A propósito del tema, el sociólogo y ensayista, Zygmut Bauman, señaló con gran acierto que, hasta hace medio siglo, las ideologías, por así decirlo, envolvían al Estado, y sus intereses primarios. Sin embargo, el actual mundo «sin ideologías”, envuelve a la ausencia del Estado; por ello, resulta importante revisar si esa falta de ideología que exhibe el pragmatismo regulador del mercado multilateral, sigue teniendo sentido para la actividad política y el manejo del Estado.
La suerte de dar muerte a las ideologías y asumir al pragmatismo como paradigma para impulsar un desarrollo global, tuvo su primer gran revés en el año 2007, a raíz de la crisis financiera que motivó el colapso de la “burbuja inmobiliaria” en EEUU, con repercusiones en todo el planeta, hasta convertirse en una crisis económica sin precedentes que alcanzó su clímax en el año 2011.
Ese suceso que marcó al mundo, generó un sentimiento de indignación en importantes segmentos de la población, afectada por la crisis financiera y la consecuente caída del poder adquisitivo, quienes compartieron un sentimiento común de injusticia, marginación, frustración y engaño, que terminó culpando a la clase política por haber acomodado sus intereses al nuevo sistema, al parecer, distrayéndose de sus responsabilidades para atender a las élites, castas y grupos económicos que controlaban el poder.
Lo más grave aún, es que, la clase política, continúa demostrando estar poco dispuesta o quizás poco preparada para razonar sobre su cada vez mayor desprestigio social, a causa de los factores que inciden en su degradación ideológica, producto de los constantes desaciertos de un ejercicio desenfrenado que se deriva de un sistema pragmático corrupto, mediante el cual, las prácticas indecorosas son válidas para el establishment, siempre y cuando, mantengan su propósito de instrumentar cánones que rinden culto a sus propios intereses.
Esa falta de empirismo político o la poco agraciada “realpolitik” que justifica una inexistencia ideológica en la práctica política, al considerar que esta falta de valores es positiva porque se entiende que el posicionamiento político con anclaje en la historia de las ideas es algo anacrónico, convendría entonces recordar que cuando un político deja sus principios éticos, morales e ideológicos, para dedicar su esfuerzo al servilismo, no tendrá otro camino por recorrer más que su propia e inexorable extinción vergonzosa de la historia.

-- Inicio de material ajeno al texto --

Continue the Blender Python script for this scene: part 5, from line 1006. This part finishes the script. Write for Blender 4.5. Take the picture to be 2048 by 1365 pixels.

En cambio, cuando una acción política se ejerce con apego a los fundamentos que dieron origen a las diferentes formas ideológicas –buenas o malas, correctas o incorrectas–, se crea una atmosfera de ideas que dan un sentido lógico a la realidad, es decir, surgen razonamientos del pensamiento humano que permiten proyectar el futuro más allá del presente para resolver las grandes interrogantes que conducen a un mundo de “utopías” –término acuñado por el célebre pensador y humanista, Tomás Moro, para describir una sociedad ideal.